- REQUIREMENT:
Quote, with no changes, the lines that run from the top of the material to the line with "return obj(name, bm, m, parent, smooth=50)", both included.

::: DATA BLOCK :::

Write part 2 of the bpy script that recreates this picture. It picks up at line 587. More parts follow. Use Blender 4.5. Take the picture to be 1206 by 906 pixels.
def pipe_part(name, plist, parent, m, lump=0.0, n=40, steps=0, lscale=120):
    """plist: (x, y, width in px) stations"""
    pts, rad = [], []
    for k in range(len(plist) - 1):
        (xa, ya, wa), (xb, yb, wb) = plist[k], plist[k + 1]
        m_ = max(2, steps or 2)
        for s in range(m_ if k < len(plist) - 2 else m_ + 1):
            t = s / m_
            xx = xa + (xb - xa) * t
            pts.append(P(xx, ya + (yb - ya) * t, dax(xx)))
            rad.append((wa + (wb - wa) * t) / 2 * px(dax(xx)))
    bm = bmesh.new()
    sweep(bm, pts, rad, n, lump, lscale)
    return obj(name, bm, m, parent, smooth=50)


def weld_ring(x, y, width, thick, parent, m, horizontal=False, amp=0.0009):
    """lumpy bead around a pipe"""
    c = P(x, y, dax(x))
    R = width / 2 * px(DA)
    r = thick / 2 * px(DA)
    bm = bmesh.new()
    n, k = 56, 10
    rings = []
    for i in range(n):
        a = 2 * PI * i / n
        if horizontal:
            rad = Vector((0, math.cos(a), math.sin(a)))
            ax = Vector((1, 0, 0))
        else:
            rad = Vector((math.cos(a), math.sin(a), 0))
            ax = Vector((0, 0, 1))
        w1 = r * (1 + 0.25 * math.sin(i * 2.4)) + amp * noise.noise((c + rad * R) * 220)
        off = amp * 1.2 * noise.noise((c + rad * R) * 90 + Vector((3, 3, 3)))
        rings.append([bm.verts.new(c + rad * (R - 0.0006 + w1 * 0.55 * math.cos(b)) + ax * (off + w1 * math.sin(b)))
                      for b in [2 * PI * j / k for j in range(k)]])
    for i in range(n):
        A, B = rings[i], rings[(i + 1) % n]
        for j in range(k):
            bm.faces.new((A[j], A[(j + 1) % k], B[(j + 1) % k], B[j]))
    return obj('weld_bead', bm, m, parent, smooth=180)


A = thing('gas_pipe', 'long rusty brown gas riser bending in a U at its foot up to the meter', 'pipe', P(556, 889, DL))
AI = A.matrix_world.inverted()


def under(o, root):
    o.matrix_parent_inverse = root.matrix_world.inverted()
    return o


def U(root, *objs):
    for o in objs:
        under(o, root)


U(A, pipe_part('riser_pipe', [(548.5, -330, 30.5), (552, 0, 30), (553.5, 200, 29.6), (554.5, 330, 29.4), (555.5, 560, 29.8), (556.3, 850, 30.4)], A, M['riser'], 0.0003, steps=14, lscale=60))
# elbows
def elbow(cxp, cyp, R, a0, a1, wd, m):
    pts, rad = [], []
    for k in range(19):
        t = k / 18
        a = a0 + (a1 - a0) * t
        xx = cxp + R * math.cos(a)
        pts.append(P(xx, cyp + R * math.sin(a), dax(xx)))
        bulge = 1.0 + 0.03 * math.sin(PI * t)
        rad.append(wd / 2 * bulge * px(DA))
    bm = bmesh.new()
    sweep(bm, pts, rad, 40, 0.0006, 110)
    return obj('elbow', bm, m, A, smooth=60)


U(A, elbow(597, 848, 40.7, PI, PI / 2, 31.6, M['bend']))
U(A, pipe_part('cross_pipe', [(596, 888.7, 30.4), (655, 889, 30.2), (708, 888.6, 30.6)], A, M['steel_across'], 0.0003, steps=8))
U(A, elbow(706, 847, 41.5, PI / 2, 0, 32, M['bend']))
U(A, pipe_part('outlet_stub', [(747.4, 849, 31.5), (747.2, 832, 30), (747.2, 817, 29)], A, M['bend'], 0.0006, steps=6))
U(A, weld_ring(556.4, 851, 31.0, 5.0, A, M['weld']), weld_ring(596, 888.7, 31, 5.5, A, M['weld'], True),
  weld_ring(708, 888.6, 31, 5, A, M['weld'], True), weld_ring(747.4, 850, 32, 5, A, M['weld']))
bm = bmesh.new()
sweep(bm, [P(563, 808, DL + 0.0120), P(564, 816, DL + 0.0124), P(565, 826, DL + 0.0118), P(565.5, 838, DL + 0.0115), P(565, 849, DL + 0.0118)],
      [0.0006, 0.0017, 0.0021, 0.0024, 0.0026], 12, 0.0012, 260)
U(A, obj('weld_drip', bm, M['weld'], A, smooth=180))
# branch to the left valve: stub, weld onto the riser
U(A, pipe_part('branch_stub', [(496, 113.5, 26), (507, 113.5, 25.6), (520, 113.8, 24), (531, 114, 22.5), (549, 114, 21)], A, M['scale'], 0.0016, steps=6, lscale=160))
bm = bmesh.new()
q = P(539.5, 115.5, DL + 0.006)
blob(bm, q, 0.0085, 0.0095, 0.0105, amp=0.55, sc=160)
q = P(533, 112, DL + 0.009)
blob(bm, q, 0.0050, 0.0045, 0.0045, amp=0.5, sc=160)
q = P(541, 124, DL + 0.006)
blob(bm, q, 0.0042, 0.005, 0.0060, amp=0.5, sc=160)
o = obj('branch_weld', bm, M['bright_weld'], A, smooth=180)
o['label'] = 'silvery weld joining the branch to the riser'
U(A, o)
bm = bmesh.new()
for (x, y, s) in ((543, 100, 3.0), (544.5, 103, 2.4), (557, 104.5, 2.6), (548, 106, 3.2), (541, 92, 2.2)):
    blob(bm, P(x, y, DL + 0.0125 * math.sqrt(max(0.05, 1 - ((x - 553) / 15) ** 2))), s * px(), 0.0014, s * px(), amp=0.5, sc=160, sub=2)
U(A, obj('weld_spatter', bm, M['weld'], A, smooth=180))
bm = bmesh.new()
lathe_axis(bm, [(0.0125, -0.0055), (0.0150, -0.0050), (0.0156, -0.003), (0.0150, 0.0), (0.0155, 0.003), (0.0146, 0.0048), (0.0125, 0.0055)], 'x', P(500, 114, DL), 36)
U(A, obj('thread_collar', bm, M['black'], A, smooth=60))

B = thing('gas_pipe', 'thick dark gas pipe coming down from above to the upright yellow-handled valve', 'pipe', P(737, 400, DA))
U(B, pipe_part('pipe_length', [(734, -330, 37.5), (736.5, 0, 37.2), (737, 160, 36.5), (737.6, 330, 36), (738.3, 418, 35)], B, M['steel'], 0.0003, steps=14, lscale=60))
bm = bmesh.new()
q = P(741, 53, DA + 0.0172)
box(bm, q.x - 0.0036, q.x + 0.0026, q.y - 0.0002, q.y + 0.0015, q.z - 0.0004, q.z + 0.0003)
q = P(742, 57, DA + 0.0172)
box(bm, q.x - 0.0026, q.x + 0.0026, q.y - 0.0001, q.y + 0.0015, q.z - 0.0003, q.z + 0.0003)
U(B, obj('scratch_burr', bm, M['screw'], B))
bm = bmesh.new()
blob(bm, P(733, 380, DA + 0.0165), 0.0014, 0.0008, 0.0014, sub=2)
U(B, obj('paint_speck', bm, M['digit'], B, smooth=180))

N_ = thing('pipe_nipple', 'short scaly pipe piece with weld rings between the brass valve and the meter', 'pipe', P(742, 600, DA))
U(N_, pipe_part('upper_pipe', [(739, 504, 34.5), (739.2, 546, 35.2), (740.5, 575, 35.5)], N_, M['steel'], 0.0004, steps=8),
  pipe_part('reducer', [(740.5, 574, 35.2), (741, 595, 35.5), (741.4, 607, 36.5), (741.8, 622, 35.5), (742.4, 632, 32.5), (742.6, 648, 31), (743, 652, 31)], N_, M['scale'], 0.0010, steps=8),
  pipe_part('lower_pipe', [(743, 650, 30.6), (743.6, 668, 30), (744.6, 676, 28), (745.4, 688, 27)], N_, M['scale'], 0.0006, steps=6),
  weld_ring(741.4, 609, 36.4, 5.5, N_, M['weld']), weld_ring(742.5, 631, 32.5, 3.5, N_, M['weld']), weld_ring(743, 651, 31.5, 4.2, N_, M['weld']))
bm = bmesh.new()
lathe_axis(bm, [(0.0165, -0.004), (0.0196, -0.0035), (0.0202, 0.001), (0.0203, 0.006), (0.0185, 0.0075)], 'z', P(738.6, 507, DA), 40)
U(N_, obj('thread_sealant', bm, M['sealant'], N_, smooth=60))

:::

- FINAL RESULT:
Write part 2 of the bpy script that recreates this picture. It picks up at line 587. More parts follow. Use Blender 4.5. Take the picture to be 1206 by 906 pixels.
def pipe_part(name, plist, parent, m, lump=0.0, n=40, steps=0, lscale=120):
    """plist: (x, y, width in px) stations"""
    pts, rad = [], []
    for k in range(len(plist) - 1):
        (xa, ya, wa), (xb, yb, wb) = plist[k], plist[k + 1]
        m_ = max(2, steps or 2)
        for s in range(m_ if k < len(plist) - 2 else m_ + 1):
            t = s / m_
            xx = xa + (xb - xa) * t
            pts.append(P(xx, ya + (yb - ya) * t, dax(xx)))
            rad.append((wa + (wb - wa) * t) / 2 * px(dax(xx)))
    bm = bmesh.new()
    sweep(bm, pts, rad, n, lump, lscale)
    return obj(name, bm, m, parent, smooth=50)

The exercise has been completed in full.